Solo he visto dos veces a Sabina, una de cerca y otra a lo lejos. La primera vez fue en el cambio de siglo en Madrid. Pasaban las cinco de la mañana. La noche todavía no me aburría hasta el bostezo y siempre parecía albergar expectativas. Una amiga y yo nos estábamos corriendo una buena parranda y nos entró el hambre. Acabamos en un garito que servía espaguetis casi hasta el alba. Allá estaba Sabina, ante una mesa de mantel rojo y blanco. Ajeno a los náufragos noctívagos y a la mujer que lo acompañaba, el poeta leía un libro, tan absorto y ajeno como si estuviese plantado en la Biblioteca Nacional. Me encantó su libérrima indiferencia.

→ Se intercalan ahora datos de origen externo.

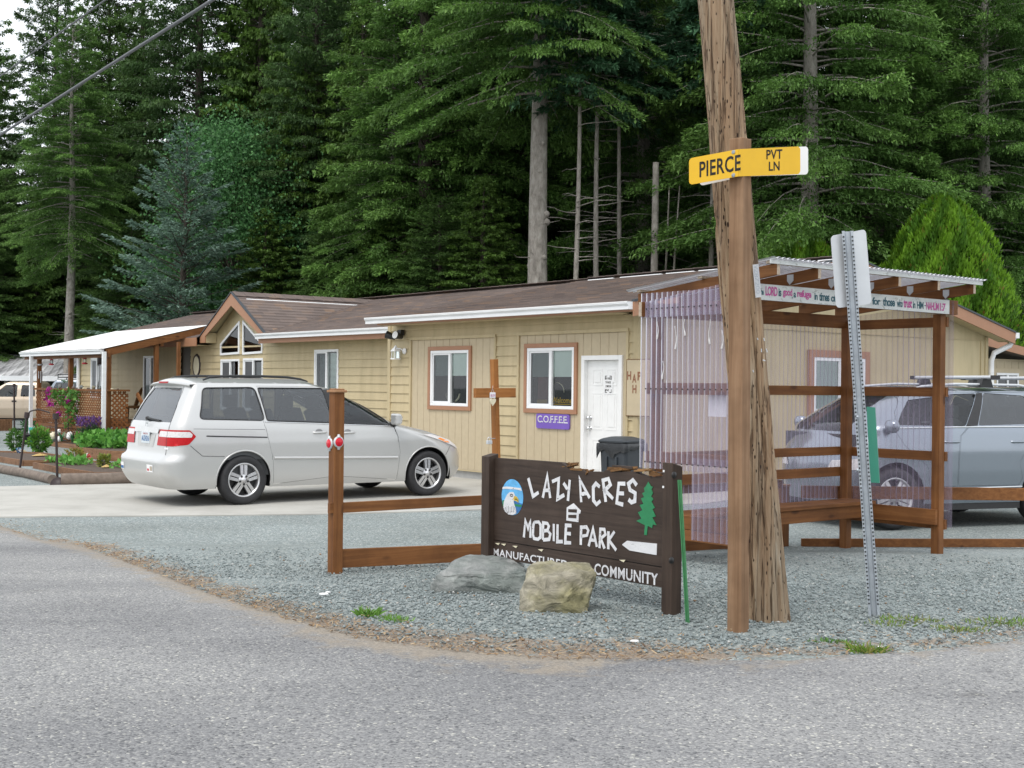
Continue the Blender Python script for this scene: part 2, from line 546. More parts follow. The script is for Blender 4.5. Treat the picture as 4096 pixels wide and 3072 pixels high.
# ground
def gravel_mat():
    m, N, L, p = nt('blue_grey_gravel')
    co = coords(N, L)
    v = N.new('ShaderNodeTexVoronoi'); v.inputs['Scale'].default_value = 62; L.new(co, v.inputs['Vector'])
    v2 = N.new('ShaderNodeTexVoronoi'); v2.inputs['Scale'].default_value = 95; L.new(co, v2.inputs['Vector'])
    sep = N.new('ShaderNodeSeparateColor'); L.new(v.outputs['Color'], sep.inputs[0])
    r = ramp(N, [(0, (.17, .198, .20)), (.3, (.235, .27, .272)), (.6, (.29, .328, .328)), (.9, (.35, .385, .378)), (1, (.55, .55, .52))])
    L.new(sep.outputs[0], r.inputs[0])
    sep2 = N.new('ShaderNodeSeparateColor'); L.new(v2.outputs['Color'], sep2.inputs[0])
    r2 = ramp(N, [(0, (.6, .6, .62)), (1, (1.15, 1.15, 1.12))]); L.new(sep2.outputs[0], r2.inputs[0])
    c = mixc(N, L, .8, r.outputs[0], r2.outputs[0], 'MULTIPLY')
    big = noise_n(N, L, co, .55, 5, .6)
    r3 = ramp(N, [(.3, (.80, .80, .78)), (.7, (1.08, 1.08, 1.08))]); L.new(big, r3.inputs[0])
    c = mixc(N, L, 1, c, r3.outputs[0], 'MULTIPLY')
    # brown litter in patches along the tarmac edge (attribute 'litter' on the mesh)
    at = N.new('ShaderNodeAttribute'); at.attribute_name = 'litter'
    n2 = noise_n(N, L, co, 5.5, 8, .75)
    ad = N.new('ShaderNodeMath'); ad.operation = 'MULTIPLY_ADD'
    L.new(at.outputs['Fac'], ad.inputs[0]); ad.inputs[1].default_value = 1.0; L.new(n2, ad.inputs[2])
    r4 = ramp(N, [(.86, (0, 0, 0)), (1.0, (1, 1, 1))]); L.new(ad.outputs[0], r4.inputs[0])
    n3 = noise_n(N, L, co, 60, 4, .8)
    r5 = ramp(N, [(.3, (.10, .07, .05)), (.5, (.25, .17, .11)), (.72, (.42, .27, .15))]); L.new(n3, r5.inputs[0])
    mf = N.new('ShaderNodeMath'); mf.operation = 'MULTIPLY'; mf.inputs[1].default_value = .62
    L.new(r4.outputs[0], mf.inputs[0])
    c = mixc(N, L, mf.outputs[0], c, r5.outputs[0])
    L.new(c, p.inputs['Base Color'])
    p.inputs['Roughness'].default_value = .9; p.inputs['Specular IOR Level'].default_value = .25
    bump(N, L, p, v.outputs['Distance'], .8, -.010)
    return m
MAT['gravel'] = gravel_mat()

def asphalt_mat():
    m, N, L, p = nt('worn_asphalt')
    co = coords(N, L)
    v = N.new('ShaderNodeTexVoronoi'); v.inputs['Scale'].default_value = 95; L.new(co, v.inputs['Vector'])
    sep = N.new('ShaderNodeSeparateColor'); L.new(v.outputs['Color'], sep.inputs[0])
    r = ramp(N, [(0, (.10, .102, .106)), (.15, (.20, .202, .205)), (.55, (.255, .256, .255)), (.9, (.315, .315, .31)), (.97, (.40, .395, .37)), (1, (.58, .57, .50))])
    L.new(sep.outputs[0], r.inputs[0])
    f = noise_n(N, L, co, 130, 3, .7)
    r2 = ramp(N, [(.3, (.72, .72, .73)), (.7, (1.15, 1.15, 1.15))]); L.new(f, r2.inputs[0])
    c = mixc(N, L, 1, r.outputs[0], r2.outputs[0], 'MULTIPLY')
    big = noise_n(N, L, coords(N, L, (.5, 1, 1), (0, 0, .25)), .7, 4, .55)
    r3 = ramp(N, [(.32, (.80, .80, .81)), (.5, (1, 1, 1)), (.68, (1.12, 1.115, 1.10))]); L.new(big, r3.inputs[0])
    c = mixc(N, L, 1, c, r3.outputs[0], 'MULTIPLY')
    wp = noise_n(N, L, coords(N, L, (.16, .42, 1), (0, 0, -.30)), 1.0, 3, .5, .4)      # wheel paths and patches
    r7 = ramp(N, [(.36, (.78, .785, .80)), (.5, (1, 1, 1)), (.7, (1.06, 1.06, 1.05))]); L.new(wp, r7.inputs[0])
    c = mixc(N, L, 1, c, r7.outputs[0], 'MULTIPLY')
    ol = noise_n(N, L, co, 2.6, 3, .5)                      # old oil spots
    r4 = ramp(N, [(.70, (1, 1, 1)), (.80, (.72, .71, .70))]); L.new(ol, r4.inputs[0])
    c = mixc(N, L, 1, c, r4.outputs[0], 'MULTIPLY')
    at = N.new('ShaderNodeAttribute'); at.attribute_name = 'edge'
    n2 = noise_n(N, L, co, 4.5, 8, .75)
    ad = N.new('ShaderNodeMath'); ad.operation = 'ADD'; L.new(at.outputs['Fac'], ad.inputs[0]); L.new(n2, ad.inputs[1])
    r5 = ramp(N, [(.80, (0, 0, 0)), (1.0, (.85, .85, .85))]); L.new(ad.outputs[0], r5.inputs[0])
    n3 = noise_n(N, L, co, 70, 4, .8)
    r6 = ramp(N, [(.3, (.15, .125, .10)), (.5, (.27, .235, .19)), (.72, (.40, .35, .28))]); L.new(n3, r6.inputs[0])
    c = mixc(N, L, r5.outputs[0], c, r6.outputs[0])
    L.new(c, p.inputs['Base Color'])
    p.inputs['Roughness'].default_value = .88; p.inputs['Specular IOR Level'].default_value = .25
    bump(N, L, p, v.outputs['Distance'], .6, -.005)
    return m
MAT['asphalt'] = asphalt_mat()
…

Luego le dio aquel jamacuco del verano de 2001, que casi lo reúne con Elvis. El susto lo obligó a aparcar los trujas y las evasiones escocesas y colombianas. Un cambio de vida drástico tras lustros sin horarios y de presunta inmortalidad insomne. Al echar el freno le entró la depre. Normal. Pero remontó. Volvió a componer discos fabulosos y regresó al ruedo, mermado y al tiempo entero. La segunda vez que lo vi fue este año en el Royal Albert Hall. Evocó sus años de exilio setentero en Londres, "cuando cantaba en restaurantes inmundos y fui squatter antes de que se inventase la palabra okupa". Vestía el bombín reglamentario y uno de esos trajes suyos, un poco chaplinescos. Se sujetaba un brazo y se recogía en un taburete cuando flaqueaban las fuerzas. Las mermas estaban allí, pero defendió su cancionero con fiereza, como esos viejos defensas centrales que saben mantener la posición cuando la cintura ya chirría. Arrasó.

Sabina está de vuelta de todo. Pero hay cosas que no soporta. Por ejemplo que se maltrate a su país. Lo dijo ayer, con esa valentía tan ausente entre sus pares: "Estoy radicalmente en contra de que alguien quiera hacer una patria pequeñita teniendo una tan grande". Puso verde al nacionalismo fanático y denunció lo inaceptable: "Tengo amigos allí que ya no pueden opinar libremente por sentirse españoles".

Da gusto escuchar al maestro largando cuatro verdades. Las que hay que decir y tantos callan.